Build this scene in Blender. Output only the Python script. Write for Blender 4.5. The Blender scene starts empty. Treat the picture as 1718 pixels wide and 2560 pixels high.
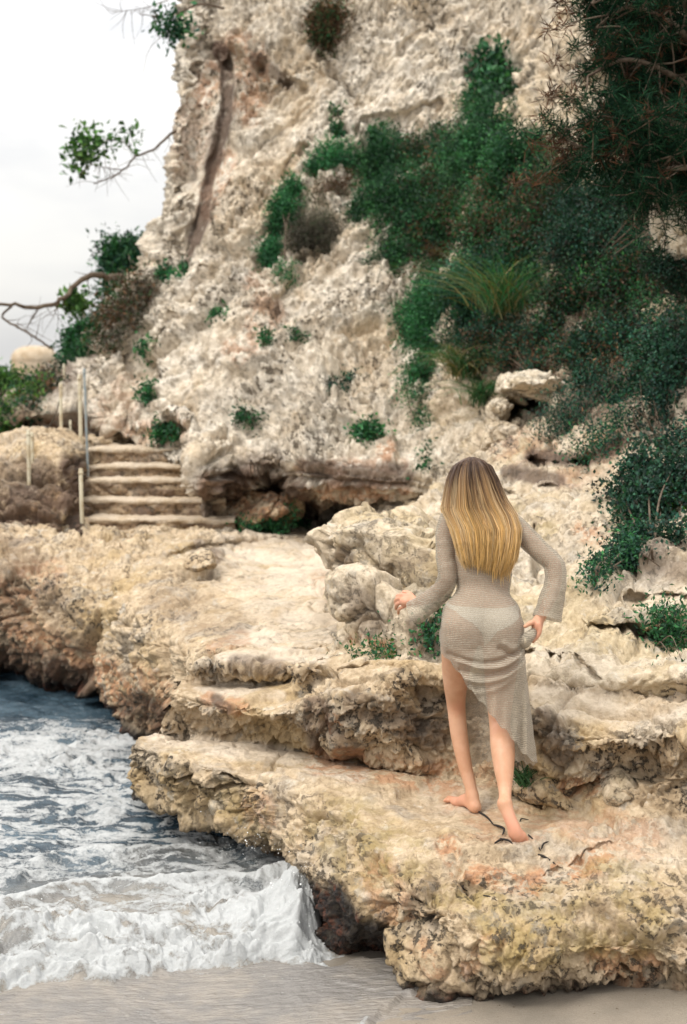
# Rocky cove with stone steps, a white limestone cliff and a person climbing the ledge (Blender 4.5)
import bpy, math, random
import numpy as np
from mathutils import Vector
from mathutils.bvhtree import BVHTree

rng = np.random.default_rng(7)
scene = bpy.context.scene
COL = scene.collection

# ------------------------------------------------------------------ camera
CAM_H = 2.44
PITCH = math.radians(5.08)
FPX = 3600.0                     # focal length in photo pixels (photo 1718 x 2560)
CX, CY = 859.0, 1280.0
CAM = np.array([0.0, 0.0, CAM_H])
cp, sp = math.cos(PITCH), math.sin(PITCH)

cam_data = bpy.data.cameras.new("camera")
cam = bpy.data.objects.new("camera", cam_data)
COL.objects.link(cam)
cam.location = (0, 0, CAM_H)
cam.rotation_euler = (math.radians(90) - PITCH, 0, 0)
cam_data.sensor_fit = 'VERTICAL'
cam_data.sensor_height = 36.0
cam_data.sensor_width = 24.16
cam_data.lens = 36.0 * FPX / 2560.0
cam_data.clip_start = 0.1
cam_data.clip_end = 3000.0
cam_data.dof.use_dof = True
cam_data.dof.focus_distance = 6.45
cam_data.dof.aperture_fstop = 2.6
scene.camera = cam


def ray(u, v):
    """direction(s) with y = 1 for photo pixel(s)"""
    u = np.asarray(u, float); v = np.asarray(v, float)
    a = (u - CX) / FPX
    b = (CY - v) / FPX
    dx = a
    dy = cp + b * sp
    dz = -sp + b * cp
    return np.stack([dx / dy, np.ones_like(dx * dy), dz / dy], -1)


def PY(u, v, Y):
    d = ray(u, v)
    return CAM + d * np.asarray(Y, float)[..., None]


def PZ(u, v, z):
    d = ray(u, v)
    t = (np.asarray(z, float) - CAM_H) / d[..., 2]
    return CAM + d * t[..., None]


def W(u, v, w):
    """w >= 4.5 is a distance, below that a height"""
    return PY(u, v, w) if w >= 4.5 else PZ(u, v, w)


def project(P):
    P = np.asarray(P, float)
    q = P - CAM
    x = q[..., 0]
    f = q[..., 1] * cp - q[..., 2] * sp
    h = q[..., 1] * sp + q[..., 2] * cp
    return CX + FPX * x / f, CY - FPX * h / f


# ------------------------------------------------------------------ noise
_perm = np.random.default_rng(3).permutation(256).astype(np.int64)
_perm = np.concatenate([_perm, _perm, _perm])
_g = np.random.default_rng(4).normal(size=(256, 3))
_g /= np.linalg.norm(_g, axis=1)[:, None]


def _hash(i, j, k):
    return _perm[_perm[_perm[i & 255] + (j & 255)] + (k & 255)]


def perlin(P):
    P = np.asarray(P, float)
    sh = P.shape[:-1]
    P = P.reshape(-1, 3)
    I = np.floor(P).astype(np.int64)
    f = P - I
    w = f * f * f * (f * (f * 6 - 15) + 10)
    out = 0
    for dx in (0, 1):
        wx = w[:, 0] if dx else 1 - w[:, 0]
        for dy in (0, 1):
            wy = w[:, 1] if dy else 1 - w[:, 1]
            for dz in (0, 1):
                wz = w[:, 2] if dz else 1 - w[:, 2]
                g = _g[_hash(I[:, 0] + dx, I[:, 1] + dy, I[:, 2] + dz)]
                d = g[:, 0] * (f[:, 0] - dx) + g[:, 1] * (f[:, 1] - dy) + g[:, 2] * (f[:, 2] - dz)
                out = out + wx * wy * wz * d
    return (out * 1.5).reshape(sh)


def fbm(P, octv=4, lac=2.03, gain=0.5):
    P = np.asarray(P, float)
    s = 0; a = 1.0; n = 0
    for o in range(octv):
        s = s + a * perlin(P + 17.3 * o)
        n += a
        P = P * lac; a *= gain
    return s / n


def ridged(P, octv=4, lac=2.1, gain=0.5):
    P = np.asarray(P, float)
    s = 0; a = 1.0; n = 0
    for o in range(octv):
        s = s + a * (1 - np.abs(perlin(P + 9.1 * o)) * 2)
        n += a
        P = P * lac; a *= gain
    return s / n


_wo = np.random.default_rng(5).random((256, 3))


def worley(P):
    """F1, F2, cell random"""
    P = np.asarray(P, float)
    sh = P.shape[:-1]
    P = P.reshape(-1, 3)
    I = np.floor(P).astype(np.int64)
    f = P - I
    F1 = np.full(len(P), 9.0); F2 = F1.copy(); R = np.zeros(len(P))
    for dx in (-1, 0, 1):
        for dy in (-1, 0, 1):
            for dz in (-1, 0, 1):
                h = _hash(I[:, 0] + dx, I[:, 1] + dy, I[:, 2] + dz)
                o = _wo[h]
                d = (o[:, 0] + dx - f[:, 0]) ** 2 + (o[:, 1] + dy - f[:, 1]) ** 2 + (o[:, 2] + dz - f[:, 2]) ** 2
                m = d < F1
                F2 = np.where(m, F1, np.minimum(F2, d))
                R = np.where(m, h / 255.0, R)
                F1 = np.where(m, d, F1)
    return np.sqrt(F1).reshape(sh), np.sqrt(F2).reshape(sh), R.reshape(sh)


def facets(P):
    """broken planes: every cell of a Worley pattern is a randomly tilted plane; height, border distance, cell random"""
    P = np.asarray(P, float)
    sh = P.shape[:-1]
    P = P.reshape(-1, 3)
    I = np.floor(P).astype(np.int64)
    f = P - I
    F1 = np.full(len(P), 9.0); F2 = F1.copy(); H = np.zeros(len(P), np.int64); D = np.zeros((len(P), 3))
    for dx in (-1, 0, 1):
        for dy in (-1, 0, 1):
            for dz in (-1, 0, 1):
                h = _hash(I[:, 0] + dx, I[:, 1] + dy, I[:, 2] + dz)
                o = _wo[h] + np.array([dx, dy, dz]) - f
                d = (o * o).sum(1)
                m = d < F1
                F2 = np.where(m, F1, np.minimum(F2, d))
                H = np.where(m, h, H); D[m] = o[m]
                F1 = np.where(m, d, F1)
    g = _g[(H * 7 + 3) & 255]
    return (D * g).sum(1).reshape(sh), (np.sqrt(F2) - np.sqrt(F1)).reshape(sh), (H / 255.0).reshape(sh)


def sstep(a, b, x):
    t = np.clip((x - a) / (b - a), 0, 1)
    return t * t * (3 - 2 * t)


# ------------------------------------------------------------------ mesh output
def put(o, label=None, cat=None, group=None, kind=None):
    if label: o["label"] = label
    if cat: o["category"] = cat
    if group: o["group"] = group
    if kind: o["kind"] = kind
    return o


def empty(name, loc):
    o = bpy.data.objects.new(name, None)
    o.location = [float(c) for c in loc]
    o.empty_display_size = 0.1
    COL.objects.link(o)
    return o


def mesh_obj(name, V, F, mat, parent=None, smooth=True, attrs=None, col=None):
    """V (n,3) world coordinates, F (m,k) index array (k = 3 or 4) or list of such arrays"""
    V = np.ascontiguousarray(V, np.float32).reshape(-1, 3)
    if not isinstance(F, (list, tuple)):
        F = [F]
    F = [np.asarray(f, np.int32) for f in F if len(f)]
    loc = np.zeros(3, np.float32)
    if parent is not None:
        loc = np.array(parent.location, np.float32)
        q = parent.parent
        while q is not None:
            loc = loc + np.array(q.location, np.float32); q = q.parent
    me = bpy.data.meshes.new(name)
    nl = sum(f.size for f in F); nf = sum(len(f) for f in F)
    me.vertices.add(len(V)); me.loops.add(nl); me.polygons.add(nf)
    me.vertices.foreach_set("co", (V - loc).ravel())
    me.loops.foreach_set("vertex_index", np.concatenate([f.ravel() for f in F]))
    tot = np.concatenate([np.full(len(f), f.shape[1], np.int32) for f in F])
    st = np.concatenate([[0], np.cumsum(tot)[:-1]]).astype(np.int32)
    me.polygons.foreach_set("loop_start", st)
    me.polygons.foreach_set("loop_total", tot)
    me.polygons.foreach_set("use_smooth", np.full(nf, smooth, bool))
    me.update(calc_edges=True)
    for k, a in (attrs or {}).items():
        at = me.attributes.new(k, 'FLOAT', 'POINT')
        at.data.foreach_set("value", np.ascontiguousarray(a, np.float32).ravel())
    if col is not None:
        at = me.attributes.new("Col", 'FLOAT_COLOR', 'POINT')
        c4 = np.ones((len(V), 4), np.float32); c4[:, :3] = np.asarray(col).reshape(-1, 3)
        at.data.foreach_set("color", c4.ravel())
    me.validate()
    o = bpy.data.objects.new(name, me)
    if mat is not None:
        me.materials.append(mat)
    COL.objects.link(o)
    if parent is not None:
        o.parent = parent
    return o


def grid_faces(n, m, base=0, wrap=False):
    """n rows x m columns"""
    i, j = np.meshgrid(np.arange(n - 1), np.arange(m if wrap else m - 1), indexing='ij')
    j2 = (j + 1) % m
    return (np.stack([i * m + j, i * m + j2, (i + 1) * m + j2, (i + 1) * m + j], -1).reshape(-1, 4) + base)


def grid_normals(P):
    du = np.gradient(P, axis=1); dv = np.gradient(P, axis=0)
    n = np.cross(du, dv)
    n /= np.linalg.norm(n, axis=-1)[..., None] + 1e-12
    # face the viewer's side
    if np.sum(n * (CAM - P)) < 0:
        n = -n
    return n


def catmull(K, X, xs):
    """K (n, ...) values at params X, evaluated at xs (cubic Hermite, limited tangents)"""
    K = np.asarray(K, float); X = np.asarray(X, float)
    n = len(K)
    h = np.diff(X)
    d = np.diff(K, axis=0) / h.reshape(-1, *([1] * (K.ndim - 1)))
    T = np.zeros_like(K)
    T[0] = d[0]; T[-1] = d[-1]
    if n > 2:
        w1 = h[1:].reshape(-1, *([1] * (K.ndim - 1))); w0 = h[:-1].reshape(-1, *([1] * (K.ndim - 1)))
        T[1:-1] = (d[:-1] * w1 + d[1:] * w0) / (w0 + w1) * 0.85
    i = np.clip(np.searchsorted(X, xs, side='right') - 1, 0, n - 2)
    t = ((xs - X[i]) / h[i])
    sh = (-1,) + (1,) * (K.ndim - 1)
    t = t.reshape(sh); hh = h[i].reshape(sh)
    return ((2 * t**3 - 3 * t**2 + 1) * K[i] + (t**3 - 2 * t**2 + t) * hh * T[i]
            + (-2 * t**3 + 3 * t**2) * K[i + 1] + (t**3 - t**2) * hh * T[i + 1])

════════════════

GIVEN EXERCISE:
Without the pictures, please reproduce each line of the listing above exactly, from the first one through the line bearing "return CX + FPX * x / f, CY - FPX * h / f".

TASK RESULT:
Build this scene in Blender. Output only the Python script. Write for Blender 4.5. The Blender scene starts empty. Treat the picture as 1718 pixels wide and 2560 pixels high.
# Rocky cove with stone steps, a white limestone cliff and a person climbing the ledge (Blender 4.5)
import bpy, math, random
import numpy as np
from mathutils import Vector
from mathutils.bvhtree import BVHTree

rng = np.random.default_rng(7)
scene = bpy.context.scene
COL = scene.collection

# ------------------------------------------------------------------ camera
CAM_H = 2.44
PITCH = math.radians(5.08)
FPX = 3600.0                     # focal length in photo pixels (photo 1718 x 2560)
CX, CY = 859.0, 1280.0
CAM = np.array([0.0, 0.0, CAM_H])
cp, sp = math.cos(PITCH), math.sin(PITCH)

cam_data = bpy.data.cameras.new("camera")
cam = bpy.data.objects.new("camera", cam_data)
COL.objects.link(cam)
cam.location = (0, 0, CAM_H)
cam.rotation_euler = (math.radians(90) - PITCH, 0, 0)
cam_data.sensor_fit = 'VERTICAL'
cam_data.sensor_height = 36.0
cam_data.sensor_width = 24.16
cam_data.lens = 36.0 * FPX / 2560.0
cam_data.clip_start = 0.1
cam_data.clip_end = 3000.0
cam_data.dof.use_dof = True
cam_data.dof.focus_distance = 6.45
cam_data.dof.aperture_fstop = 2.6
scene.camera = cam


def ray(u, v):
    """direction(s) with y = 1 for photo pixel(s)"""
    u = np.asarray(u, float); v = np.asarray(v, float)
    a = (u - CX) / FPX
    b = (CY - v) / FPX
    dx = a
    dy = cp + b * sp
    dz = -sp + b * cp
    return np.stack([dx / dy, np.ones_like(dx * dy), dz / dy], -1)


def PY(u, v, Y):
    d = ray(u, v)
    return CAM + d * np.asarray(Y, float)[..., None]


def PZ(u, v, z):
    d = ray(u, v)
    t = (np.asarray(z, float) - CAM_H) / d[..., 2]
    return CAM + d * t[..., None]


def W(u, v, w):
    """w >= 4.5 is a distance, below that a height"""
    return PY(u, v, w) if w >= 4.5 else PZ(u, v, w)


def project(P):
    P = np.asarray(P, float)
    q = P - CAM
    x = q[..., 0]
    f = q[..., 1] * cp - q[..., 2] * sp
    h = q[..., 1] * sp + q[..., 2] * cp
    return CX + FPX * x / f, CY - FPX * h / f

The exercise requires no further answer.